Dans son arrêt contre l’Argentine dix ans plus tard, en septembre 2021 (affaire Familia Julien Grisonas c. Argentine), la Cour interaméricaine des droits de l’homme a indiqué que ce « plan criminel interétatique » méritait désormais un nouvel effort coordonné de la part de ses membres, en déclarant que :
« 288. Conformément aux demandes formulées, la Cour ordonne à l’État argentin, dans un délai d’un an à compter de la notification du présent arrêt et par les moyens qu’il jugera appropriés, de prendre les mesures nécessaires pour citer à comparaître les autres États qui auraient été impliqués dans l’exécution des faits de la cause : la République orientale de l’Uruguay et la République du Chili, et, en général, dans le cadre de l’« Opération Condor », c’est-à-dire la République fédérative du Brésil, l’État plurinational de Bolivie, la République du Paraguay et la République du Pérou, afin de former un groupe de travail pour coordonner les efforts possibles pour mener à bien les tâches d’enquête, d’extradition, de poursuite et, le cas échéant, de punition des responsables des crimes graves commis dans le cadre du plan criminel interétatique susmentionné. Cette coordination devrait se traduire par un plan de travail commun entre les autorités compétentes, en fonction de la matière concernée, mis en œuvre dans le respect du cadre juridique national et international applicable, et avec l’aide des mécanismes de coopération internationale et d’assistance mutuelle. Ainsi, le travail coordonné entre les autorités des différents États devra entreprendre des efforts conjoints pour clarifier ce qui s’est passé pendant l’« Opération Condor », en tant que scénario dans lequel des violations systématiques des droits de l’homme ont été perpétrées, y compris celles qui ont porté préjudice aux victimes dans le cas présent. ».
Il est intéressant de noter, pour ce qui est de l’origine exacte de l’emploi de la « technique » de la disparition forcée par des militaires, que des recherches récentes en France montrent qu’elle a été initiée par les militaires français en Algérie à la fin des années 1950. Un reportage diffusé en France en 2003, intitulé « Escadrons de la mort : l’école française », rassemble plusieurs témoignages indiquant que des instructeurs militaires français ont « enseigné » cette « technique » développée par la France pendant la guerre d’Algérie à des officiers militaires provenant d’Amérique du Sud dans les années 1970-1980. En septembre 2005, lors de l’adoption du projet définitif de convention internationale sur les disparitions forcées à Genève, dont les négociations furent présidées par la France, on lit que : « le représentant permanent de la France, l’Ambassadeur Bernard Kessedjian – conclut en ces termes : « Un triple non a été affirmé ici : non au silence, non à l’oubli, non à l’impunité ! ».
En guise de conclusion
Malgré les cinquante ans qui nous séparent de ce jour fatidique pour le Chili et pour le monde qu’est le 11 septembre 1973, de nombreuses questions restent en suspens : les États-Unis pourraient utilement aider à y répondre en publiant tous les documents classifiés qu’ils possèdent encore dans leurs archives secrètes sur ce qui s’est passé au Chili. Sans parler des documents qu’ils possèdent encore sur le « plan criminel interétatique » susmentionné, comme décrit par le juge interaméricain.
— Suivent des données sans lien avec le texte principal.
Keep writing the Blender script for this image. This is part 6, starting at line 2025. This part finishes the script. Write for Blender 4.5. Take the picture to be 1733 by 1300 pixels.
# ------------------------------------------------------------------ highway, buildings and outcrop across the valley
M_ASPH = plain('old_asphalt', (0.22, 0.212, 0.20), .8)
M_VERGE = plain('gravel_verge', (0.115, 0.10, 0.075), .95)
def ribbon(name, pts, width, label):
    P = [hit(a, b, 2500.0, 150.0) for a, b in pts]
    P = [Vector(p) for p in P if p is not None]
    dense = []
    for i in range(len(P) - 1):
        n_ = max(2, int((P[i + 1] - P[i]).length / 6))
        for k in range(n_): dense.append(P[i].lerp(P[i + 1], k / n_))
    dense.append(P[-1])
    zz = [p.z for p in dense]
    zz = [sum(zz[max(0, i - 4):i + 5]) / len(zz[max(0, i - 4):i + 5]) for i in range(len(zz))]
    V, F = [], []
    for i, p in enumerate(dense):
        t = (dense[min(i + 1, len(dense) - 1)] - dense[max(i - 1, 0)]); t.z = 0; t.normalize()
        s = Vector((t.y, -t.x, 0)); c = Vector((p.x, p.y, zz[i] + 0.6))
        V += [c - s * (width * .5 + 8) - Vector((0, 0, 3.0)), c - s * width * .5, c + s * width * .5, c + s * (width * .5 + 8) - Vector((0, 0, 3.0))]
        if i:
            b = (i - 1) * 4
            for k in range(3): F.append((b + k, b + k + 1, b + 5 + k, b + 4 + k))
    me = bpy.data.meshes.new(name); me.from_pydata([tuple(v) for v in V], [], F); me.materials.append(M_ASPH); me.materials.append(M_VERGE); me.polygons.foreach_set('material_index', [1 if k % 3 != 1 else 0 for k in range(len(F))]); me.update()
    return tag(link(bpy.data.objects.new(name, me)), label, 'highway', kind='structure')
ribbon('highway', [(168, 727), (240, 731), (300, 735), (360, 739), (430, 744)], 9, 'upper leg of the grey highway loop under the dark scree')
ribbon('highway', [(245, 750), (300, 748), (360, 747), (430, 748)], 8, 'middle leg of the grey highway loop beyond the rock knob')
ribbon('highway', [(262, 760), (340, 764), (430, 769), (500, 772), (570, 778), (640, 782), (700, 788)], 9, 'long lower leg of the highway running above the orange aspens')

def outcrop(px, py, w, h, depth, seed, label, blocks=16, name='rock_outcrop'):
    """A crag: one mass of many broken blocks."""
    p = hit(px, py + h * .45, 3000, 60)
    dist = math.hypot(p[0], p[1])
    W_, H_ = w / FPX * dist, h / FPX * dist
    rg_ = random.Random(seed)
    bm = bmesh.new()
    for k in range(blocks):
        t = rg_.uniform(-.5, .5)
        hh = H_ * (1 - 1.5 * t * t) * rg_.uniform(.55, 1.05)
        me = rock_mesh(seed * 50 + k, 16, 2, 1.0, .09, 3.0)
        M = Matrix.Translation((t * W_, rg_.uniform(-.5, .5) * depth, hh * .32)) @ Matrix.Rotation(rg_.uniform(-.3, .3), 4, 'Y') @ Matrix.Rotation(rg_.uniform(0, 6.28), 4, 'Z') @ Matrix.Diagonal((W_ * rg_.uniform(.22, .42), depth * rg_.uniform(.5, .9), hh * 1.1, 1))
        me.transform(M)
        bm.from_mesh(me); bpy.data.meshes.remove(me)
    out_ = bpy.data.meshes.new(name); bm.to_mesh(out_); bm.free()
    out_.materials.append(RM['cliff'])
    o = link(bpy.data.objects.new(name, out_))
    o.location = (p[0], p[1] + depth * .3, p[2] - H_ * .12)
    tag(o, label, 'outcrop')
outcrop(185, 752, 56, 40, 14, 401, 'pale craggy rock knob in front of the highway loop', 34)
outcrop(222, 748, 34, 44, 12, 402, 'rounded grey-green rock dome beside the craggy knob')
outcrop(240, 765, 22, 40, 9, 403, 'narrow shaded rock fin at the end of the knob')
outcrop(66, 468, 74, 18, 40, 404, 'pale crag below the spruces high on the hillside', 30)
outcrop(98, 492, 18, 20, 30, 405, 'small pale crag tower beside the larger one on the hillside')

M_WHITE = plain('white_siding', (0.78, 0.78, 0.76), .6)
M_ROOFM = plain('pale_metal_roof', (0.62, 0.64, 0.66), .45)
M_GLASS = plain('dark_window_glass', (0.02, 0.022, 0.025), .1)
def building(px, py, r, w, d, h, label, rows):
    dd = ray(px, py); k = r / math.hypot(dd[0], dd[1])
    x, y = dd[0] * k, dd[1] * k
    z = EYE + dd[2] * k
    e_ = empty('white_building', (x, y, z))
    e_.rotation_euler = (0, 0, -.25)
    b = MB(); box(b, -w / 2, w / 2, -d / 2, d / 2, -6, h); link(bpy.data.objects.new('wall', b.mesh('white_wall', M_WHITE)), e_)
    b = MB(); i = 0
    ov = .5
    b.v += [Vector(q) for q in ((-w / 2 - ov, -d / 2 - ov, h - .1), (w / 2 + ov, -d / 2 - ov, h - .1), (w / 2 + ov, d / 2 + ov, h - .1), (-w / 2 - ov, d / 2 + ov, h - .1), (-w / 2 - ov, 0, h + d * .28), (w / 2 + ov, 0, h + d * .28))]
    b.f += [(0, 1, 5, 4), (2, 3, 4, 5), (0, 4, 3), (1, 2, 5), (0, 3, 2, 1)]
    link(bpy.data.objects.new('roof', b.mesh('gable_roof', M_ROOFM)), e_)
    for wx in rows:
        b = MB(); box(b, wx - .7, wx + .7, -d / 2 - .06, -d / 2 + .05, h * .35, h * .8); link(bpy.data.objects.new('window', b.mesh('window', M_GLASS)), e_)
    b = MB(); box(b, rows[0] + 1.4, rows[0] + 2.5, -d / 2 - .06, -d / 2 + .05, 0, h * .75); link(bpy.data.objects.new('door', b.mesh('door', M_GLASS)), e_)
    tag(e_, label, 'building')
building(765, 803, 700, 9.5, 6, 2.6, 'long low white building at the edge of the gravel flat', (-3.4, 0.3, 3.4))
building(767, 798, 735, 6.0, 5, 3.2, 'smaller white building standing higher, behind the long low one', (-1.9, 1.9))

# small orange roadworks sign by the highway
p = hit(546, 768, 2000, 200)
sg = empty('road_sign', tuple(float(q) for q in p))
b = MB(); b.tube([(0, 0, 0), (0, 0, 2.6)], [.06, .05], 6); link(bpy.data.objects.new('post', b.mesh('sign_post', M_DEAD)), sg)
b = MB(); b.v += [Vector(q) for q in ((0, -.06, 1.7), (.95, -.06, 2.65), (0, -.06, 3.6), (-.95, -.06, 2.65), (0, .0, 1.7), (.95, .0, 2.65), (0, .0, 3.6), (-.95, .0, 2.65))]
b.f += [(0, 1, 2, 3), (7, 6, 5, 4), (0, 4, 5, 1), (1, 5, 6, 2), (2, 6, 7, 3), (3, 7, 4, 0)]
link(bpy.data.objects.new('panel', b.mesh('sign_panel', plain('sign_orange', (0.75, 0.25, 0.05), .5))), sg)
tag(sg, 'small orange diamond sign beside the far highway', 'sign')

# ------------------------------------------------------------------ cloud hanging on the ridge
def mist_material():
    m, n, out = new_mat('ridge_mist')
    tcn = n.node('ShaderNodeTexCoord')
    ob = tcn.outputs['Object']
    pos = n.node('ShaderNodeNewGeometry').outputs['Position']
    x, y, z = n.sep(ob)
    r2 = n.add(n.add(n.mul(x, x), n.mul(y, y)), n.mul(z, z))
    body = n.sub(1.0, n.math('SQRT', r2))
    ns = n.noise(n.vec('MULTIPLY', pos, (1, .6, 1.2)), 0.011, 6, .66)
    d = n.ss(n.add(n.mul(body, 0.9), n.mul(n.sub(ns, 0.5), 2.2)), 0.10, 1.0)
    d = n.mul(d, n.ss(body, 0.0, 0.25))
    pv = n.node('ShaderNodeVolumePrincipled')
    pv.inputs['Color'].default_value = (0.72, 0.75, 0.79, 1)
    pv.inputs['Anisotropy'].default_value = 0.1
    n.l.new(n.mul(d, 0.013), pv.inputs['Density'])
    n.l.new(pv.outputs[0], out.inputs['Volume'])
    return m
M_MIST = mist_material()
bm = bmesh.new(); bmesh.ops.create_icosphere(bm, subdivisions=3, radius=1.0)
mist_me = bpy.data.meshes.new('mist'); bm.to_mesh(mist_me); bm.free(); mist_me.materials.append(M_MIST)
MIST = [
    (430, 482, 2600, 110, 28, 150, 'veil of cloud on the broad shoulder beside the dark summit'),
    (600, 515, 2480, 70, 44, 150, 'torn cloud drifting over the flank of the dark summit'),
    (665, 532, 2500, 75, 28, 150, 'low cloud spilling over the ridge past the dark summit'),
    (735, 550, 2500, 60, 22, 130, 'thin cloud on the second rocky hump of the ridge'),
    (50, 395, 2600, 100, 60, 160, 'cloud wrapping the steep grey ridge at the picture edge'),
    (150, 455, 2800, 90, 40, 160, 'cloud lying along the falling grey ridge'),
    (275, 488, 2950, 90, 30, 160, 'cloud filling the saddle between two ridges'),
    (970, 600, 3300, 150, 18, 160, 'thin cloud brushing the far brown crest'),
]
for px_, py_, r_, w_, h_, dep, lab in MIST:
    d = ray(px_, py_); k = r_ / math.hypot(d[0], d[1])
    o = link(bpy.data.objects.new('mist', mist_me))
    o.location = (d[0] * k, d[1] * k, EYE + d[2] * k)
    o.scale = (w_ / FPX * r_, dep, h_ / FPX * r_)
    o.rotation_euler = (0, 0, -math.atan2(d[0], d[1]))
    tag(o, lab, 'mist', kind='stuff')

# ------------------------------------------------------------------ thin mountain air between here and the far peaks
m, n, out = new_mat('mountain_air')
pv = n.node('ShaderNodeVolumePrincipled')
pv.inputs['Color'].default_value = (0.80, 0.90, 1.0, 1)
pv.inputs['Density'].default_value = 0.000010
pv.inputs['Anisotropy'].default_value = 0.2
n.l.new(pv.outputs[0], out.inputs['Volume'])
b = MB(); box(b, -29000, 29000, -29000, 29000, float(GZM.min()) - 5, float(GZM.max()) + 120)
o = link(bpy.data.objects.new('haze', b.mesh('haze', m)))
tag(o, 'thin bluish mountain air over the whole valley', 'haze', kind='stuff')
Quant à la France, sa coopération militaire en Amérique latine dans les années 1970-1980 mériterait une bien plus large diffusion et connaissance, et ce à partir d’archives probablement maintenues hors de portée du grand public depuis de bien longues années. En septembre 2003, une proposition de résolution en ce sens n’a pas été suivie d’effets.
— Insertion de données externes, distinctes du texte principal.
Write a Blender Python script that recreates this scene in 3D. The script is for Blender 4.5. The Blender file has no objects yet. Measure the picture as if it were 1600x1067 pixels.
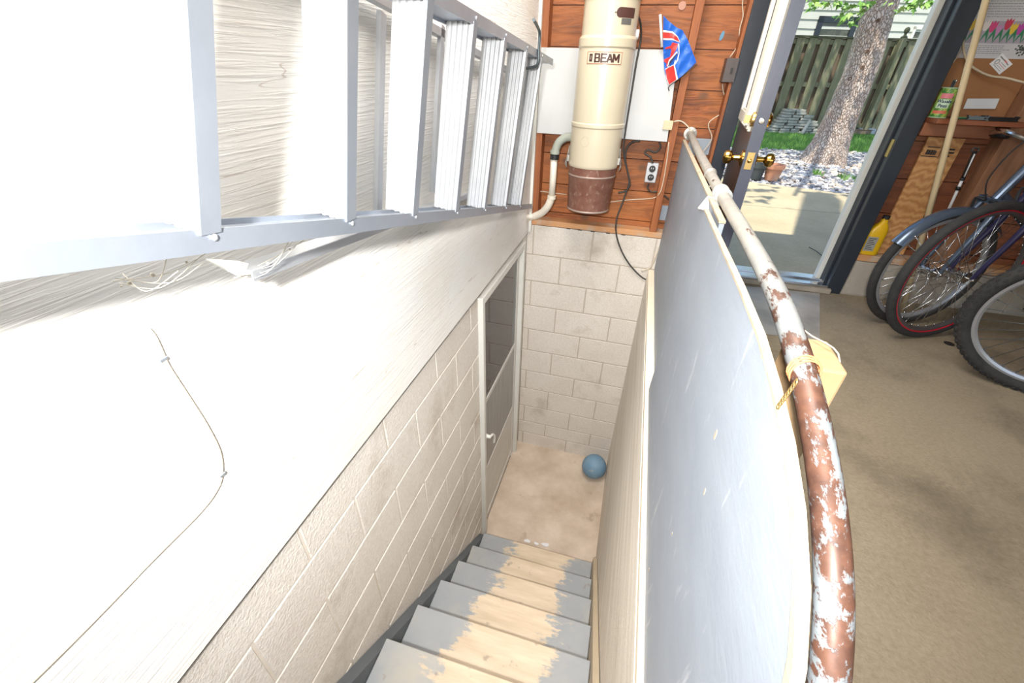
import bpy, bmesh, math, random
from mathutils import Vector, Matrix, noise
random.seed(7)
C = bpy.context.scene
COL = C.collection
PI = math.pi

# ------------------------------------------------------------------ camera
CR = Matrix(((0.962362070, -0.167434884, 0.214067292),
             (0.270568354, 0.516270890, -0.812562080),
             (0.025534526, 0.839898760, 0.542142110)))
CP = Vector((0.648785, -2.769141, 1.099877))
CF = 666.549
cd = bpy.data.cameras.new('camera')
cam = bpy.data.objects.new('camera', cd)
COL.objects.link(cam)
cam.matrix_world = Matrix.Translation(CP) @ CR.to_4x4()
cd.sensor_width = 36.0
cd.lens = CF * 36.0 / 1600.0
cd.clip_start = 0.03
cd.clip_end = 200
C.camera = cam

# ------------------------------------------------------------------ light
W = bpy.data.worlds.new('sky')
C.world = W
W.use_nodes = True
wn = W.node_tree
wn.nodes.clear()
sky = wn.nodes.new('ShaderNodeTexSky')
sky.sky_type = 'NISHITA'
sky.sun_disc = False
sky.sun_elevation = math.radians(52)
sky.sun_rotation = math.radians(200)
bg = wn.nodes.new('ShaderNodeBackground')
bg.inputs[1].default_value = 0.30
wo = wn.nodes.new('ShaderNodeOutputWorld')
wn.links.new(sky.outputs[0], bg.inputs[0])
wn.links.new(bg.outputs[0], wo.inputs[0])

def lamp(name, kind, loc, energy, color=(1, 1, 1), **kw):
    l = bpy.data.lights.new(name, kind)
    l.energy = energy
    l.color = color
    for k, a in kw.items():
        setattr(l, k, a)
    o = bpy.data.objects.new(name, l)
    o.location = loc
    COL.objects.link(o)
    return o

sun = lamp('sun', 'SUN', (0, 0, 8), 5.6, (1.0, 0.93, 0.80), angle=math.radians(0.6))
SUN_TO = Vector((0.14, 0.45, -1.0))             # the way the light travels
sun.rotation_euler = SUN_TO.to_track_quat('-Z', 'Y').to_euler()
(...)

Pour les victimes chiliennes et leurs familles, qui continuent à rechercher la vérité au fil du temps et à chercher à connaître le sort de leurs proches, au Chili ou à l’étranger, leur lutte est plus qu’exemplaire : elle a inspiré, inspire et continuera d’inspirer, nous en sommes sûrs, de nombreuses familles et plusieurs générations en Amérique latine et dans le monde, dans leur exigence de vérité et de justice.